Marseille et Grenoble ont mis en place le même type de restrictions, jusqu’aux véhicules classés crit’air 3, mais de façon volontaire et non imposée par le gouvernement.
Objectif du gouvernement : garder les ZFE pour les villes qui le souhaitent
Avec son amendement, l’idée du gouvernement est donc de permettre ce type de situation pour les agglomérations souhaitant mettre en place ce dispositif. « Nous souhaitons conserver une base légale pour que les collectivités qui souhaitent continuer à en mettre en place puissent le faire simplement« , précise ainsi le cabinet d’Agnès Pannier-Runacher.
En revanche, si les ZFE venaient à être supprimées lors du vote, il serait difficile, voire impossible, pour une agglomération qui le souhaiterait de maintenir des restrictions de circulation.
Agnès Pannier-Runacher organisera ce mois-ci un « Roquelaure de la qualité de l’air » pour « réunir les élus des territoires où la qualité est significativement en deçà des recommandations » de l’OMS et « améliorer les dispositifs existants« .

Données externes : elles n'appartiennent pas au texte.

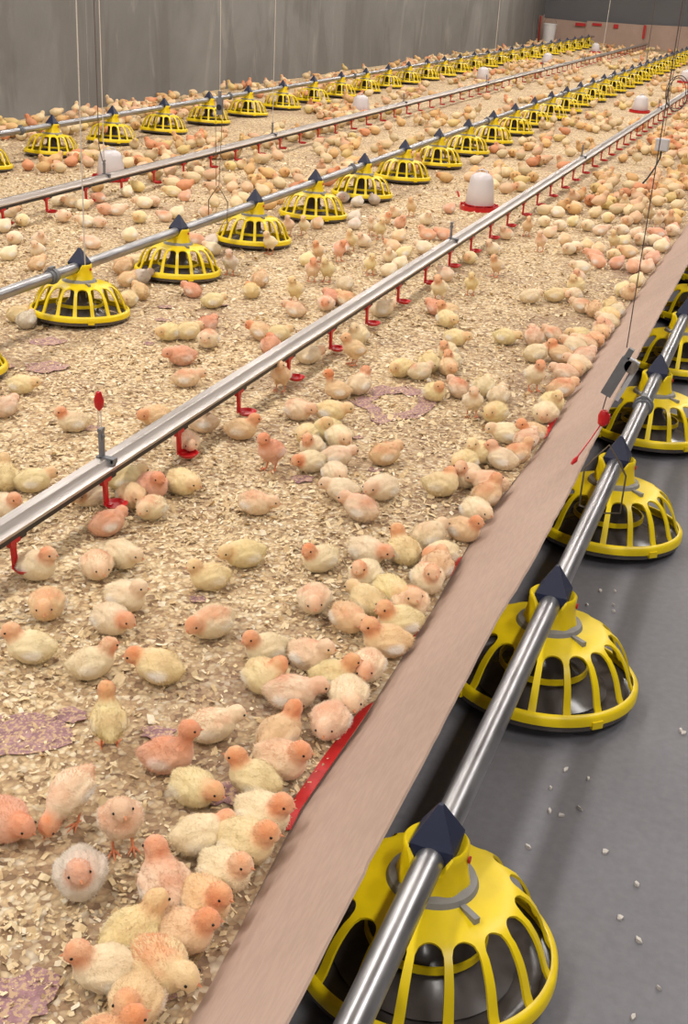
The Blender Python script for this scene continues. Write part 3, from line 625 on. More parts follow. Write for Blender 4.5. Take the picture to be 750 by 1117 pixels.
# loose flakes on the bed
def flakes():
    V = []; F = []; T = []
    zones = [(-2.5, -.49, .7, 2.4, 11500, .0064), (-2.5, -.49, 2.4, 3.3, 7000, .0072), (-3.6, -.49, 3.3, 5.2, 3600, .0082), (-2.6, -.49, 5.2, 8, 1700, .0095), (-5.7, -2.6, 5.2, 8, 1100, .011)]
    cnt = 0
    for x0, x1, y0, y1, dens, size in zones:
        n = int((x1-x0)*(y1-y0)*dens)
        X = RNG.uniform(x0, x1, n); Y = RNG.uniform(y0, y1, n); A = RNG.uniform(0, 2*PI, n); L = RNG.gamma(4, size/4, n).clip(.003, .026)
        W = L*RNG.uniform(.35, .8, n); TX = RNG.normal(0, .5, n).clip(-1.1, 1.1); TY = RNG.normal(0, .5, n).clip(-1.1, 1.1); C = RNG.beta(1.7, 1.5, n); B = RNG.uniform(-.25, .35, n)
        for i in range(n):
            x, y = X[i], Y[i]
            # keep out of the camera-left triangle that can never be seen
            if y < 3.3 and x < -.62-.62*y: continue
            if x > bx(y)-.012: continue
            d = noise.noise((x*1.9+5, y*1.9, 2.2))+.45*noise.noise((x*5, y*5, 8))
            if d > .12 and RNG.random() < .6: continue
            if RNG.random() < .12: continue
            dirty = max(0, 1-abs(x+2.347)/.36)*.6+max(0, 1-abs(x+.75)/.55)*.2
            if RNG.random() < dirty*(.45+.9*noise.noise((x*3, y*3, 6))): continue
            for sx, sy, ss, ring in SCRAPS:
                q = math.hypot(x-sx, y-sy)/ss
                if q < 1.05 and not (ring and q < .45) and RNG.random() < .3: break
            else:
                z = lz(x, y)+.002+abs(RNG.normal(0, .0025))
                ca, sa = math.cos(A[i]), math.sin(A[i]); l, w = L[i]/2, W[i]/2
                b = len(V)
                for u, v, h in ((-1, -1, 0), (0, -1.1, 1), (1, -.8, 0), (1, .9, 0), (0, 1, 1), (-1, 1, 0)):
                    px, py = u*l, v*w; pz = px*math.tan(TX[i]*.8)+py*math.tan(TY[i]*.8)+h*B[i]*l*.6
                    V.append((x+px*ca-py*sa, y+px*sa+py*ca, max(z+pz, z-.004)))
                F.append((b, b+1, b+4, b+5)); F.append((b+1, b+2, b+3, b+4)); T += [C[i]]*6
    me = bpy.data.meshes.new('wood_shavings'); me.from_pydata(V, [], F); me.materials.append(M['chip'])
    at = me.color_attributes.new('tone', 'FLOAT_COLOR', 'POINT'); t = np.array(T, np.float32); c = np.stack([t, t, t, np.ones_like(t)], 1).ravel(); at.data.foreach_set('color', c)
    o = link('wood_shavings', me); tag(o, 'loose pale wood shavings lying on the litter bed', 'wood shavings', kind='stuff')
flakes()

# shavings blown onto the concrete
def floor_bits():
    m = MB(); pts = [(627, 568), ]
    for i, (x, y) in enumerate(FLOOR_BITS):
        a = RNG.uniform(0, PI); l, w = RNG.uniform(.003, .007), RNG.uniform(.0015, .004); ca, sa = math.cos(a), math.sin(a)
        top = [(x+u*l*ca-v*w*sa, y+u*l*sa+v*w*ca, .0025+.001*k) for k, (u, v) in enumerate(((-1, -.7), (.2, -1), (1, .3), (.1, 1), (-.8, .6)))]
        bot = [(p[0], p[1], .0003) for p in top]
        me = MB().add(top+bot, [(0, 1, 2, 3, 4), (9, 8, 7, 6, 5)]+[(k, k+5, (k+1) % 5+5, (k+1) % 5) for k in range(5)]).mesh('shaving', 'cord')
        o = link('wood_shaving', me)
        tag(o, FLOOR_LABELS[i] if i < len(FLOOR_LABELS) else 'tiny pale shaving speck on the grey concrete floor outside the cardboard', 'wood shaving', 'pale shavings dropped on the concrete')
floor_bits()

# ------------------------------------------------------------------ cardboard
def board(name, pts_bot, pts_top, thick, mat='card'):
    m = MB(); n = len(pts_bot); rows = 6
    P = []
    for j in range(rows+1):
        q = j/rows
        for a, b in zip(pts_bot, pts_top): P.append(Vector(a).lerp(Vector(b), q))
    nrm = (Vector(pts_top[0])-Vector(pts_bot[0])).cross(Vector(pts_bot[-1])-Vector(pts_bot[0])).normalized()*thick
    N = len(P); vs = P+[p+nrm for p in P]; w = n
    fs = []
    for j in range(rows):
        for i in range(n-1):
            f = (j*w+i, j*w+i+1, (j+1)*w+i+1, (j+1)*w+i); fs += [f, tuple(k+N for k in f[::-1])]
    for i in range(n-1): fs += [(i, i+N, i+1+N, i+1), (rows*w+i, rows*w+i+1, rows*w+i+1+N, rows*w+i+N)]
    for j in range(rows): fs += [(j*w, (j+1)*w, (j+1)*w+N, j*w+N), (j*w+n-1, j*w+n-1+N, (j+1)*w+n-1+N, (j+1)*w+n-1)]
    return m.add(vs, fs).mesh(name, mat, True, 30)
yb = np.concatenate([np.arange(.45, 5, .03), np.arange(5, 12, .15)])
bot = [(bx(y)-.020+.002*noise.noise((y*2, 0, 1)), y, .004) for y in yb]
def tear(y): return .007*noise.noise((y*9, 0, 4))+.006*noise.noise((y*31, 2, 4))+.014*noise.noise((y*2.2, 5, 1))
top = []
for y in yb:
    t = tear(y); top.append((float(np.interp(y, TY, TX))+.55*t, y, .205+.85*t))
ob = link('cardboard_strip', board('cardboard_strip', bot, top, .004))
tag(ob, 'long brown cardboard strip with torn top edge leaning between chicks and outer feeders', 'cardboard')
# red strip showing at the foot of the board
def red_strip(y0, y1, wid, label):
    yy = np.linspace(y0, y1, 14); vs = []
    for y in yy:
        q = (y-y0)/(y1-y0)*2-1; w = .002+wid*math.sqrt(max(0, 1-abs(q)**3))+.003*noise.noise((y*9, 0, 2)); vs += [(bx(y)-.006-w, y, lz(-.55, y)+.003), (bx(y)-.001, y, .034)]
    n = len(vs); vs2 = vs+[(x-.0006, y, z+.001) for x, y, z in vs]
    fs = [(2*i, 2*i+1, 2*i+3, 2*i+2) for i in range(len(yy)-1)]
    fs += [tuple(k+n for k in f[::-1]) for f in fs]+[(2*i, 2*i+2, 2*i+2+n, 2*i+n) for i in range(len(yy)-1)]+[(2*i+1, 2*i+1+n, 2*i+3+n, 2*i+3) for i in range(len(yy)-1)]
    fs += [(0, n, n+1, 1), (n-2, n-1, 2*n-1, 2*n-2)]
    tag(link('red_tape_strip', MB().add(vs2, fs).mesh('red_tape_strip', 'redtape')), label, 'tape', 'red strips at the foot of the cardboard')
red_strip(1.34, 1.72, .014, 'broad red strip showing at the cardboard foot, nearest and largest of the red bits')
red_strip(1.90, 2.02, .006, 'short red strip at the cardboard foot, second from the camera')
red_strip(2.26, 2.36, .006, 'short red strip at the cardboard foot, third from the camera')
red_strip(3.22, 3.42, .010, 'red strip at the cardboard foot beyond the ratchet side huddle, farthest of the red bits')
# barrier round the far corner
cb = empty('cardboard_barrier', (XW, 27.3, 0))
def lp(me, name): return link(name, me, cb, (-XW, -27.3, 0))
lp(MB().box(XW+.02, 27.36, .29, .012, .06, .56).mesh('b', 'card', False), 'corner_fold')
tag(cb, 'brown cardboard barrier taped round the far corner of the pen', 'cardboard')
lp(board('side_sheet', [(XW+.02, y, LZ) for y in (26.9, 27.1, 27.35)], [(XW+.02, y, z) for y, z in ((26.9, .56), (27.1, .55), (27.35, .54))], .008), 'side_sheet')
lp(board('end_sheet', [(x, 27.36, LZ) for x in (XW+.02, -4.8)], [(x, 27.37, z) for x, z in ((XW+.02, .50), (-4.8, .47))], .008), 'end_sheet')
lp(board('end_sheet', [(x, 27.33, LZ) for x in (-4.82, -3.6)], [(x, 27.34, z) for x, z in ((-4.82, .50), (-3.6, .49))], .008), 'end_sheet')
lp(board('end_sheet', [(x, 27.36, LZ) for x in (-3.62, -2.2, -.4)], [(x, 27.37, z) for x, z in ((-3.62, .50), (-2.2, .52), (-.4, .5))], .008), 'end_sheet')
for x, z, w, h in ((-4.95, .42, .22, .06), (-4.6, .44, .2, .05), (-4.2, .43, .1, .08), (-3.6, .36, .05, .26)):
    lp(MB().box(x, 27.315, z, w, .006, h).mesh('t', 'redtape', False), 'tape')
lp(MB().box(XW+.045, 26.92, .3, .01, .09, .5).mesh('t', 'redtape', False), 'tape')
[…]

En dehors des conséquences sanitaires et environnementales, la suppression pure et simple des ZFE pourrait coûter à la France plus de 3 milliards d’euros d’aides européennes, selon une note de la Direction générale du Trésor citée par le média Contexte. Pour rappel, les ZFE ne sont pas un dispositif propre à la France, et existent dans de nombreux pays européens selon différentes modalités, avec là aussi, des résultats en terme de santé publique.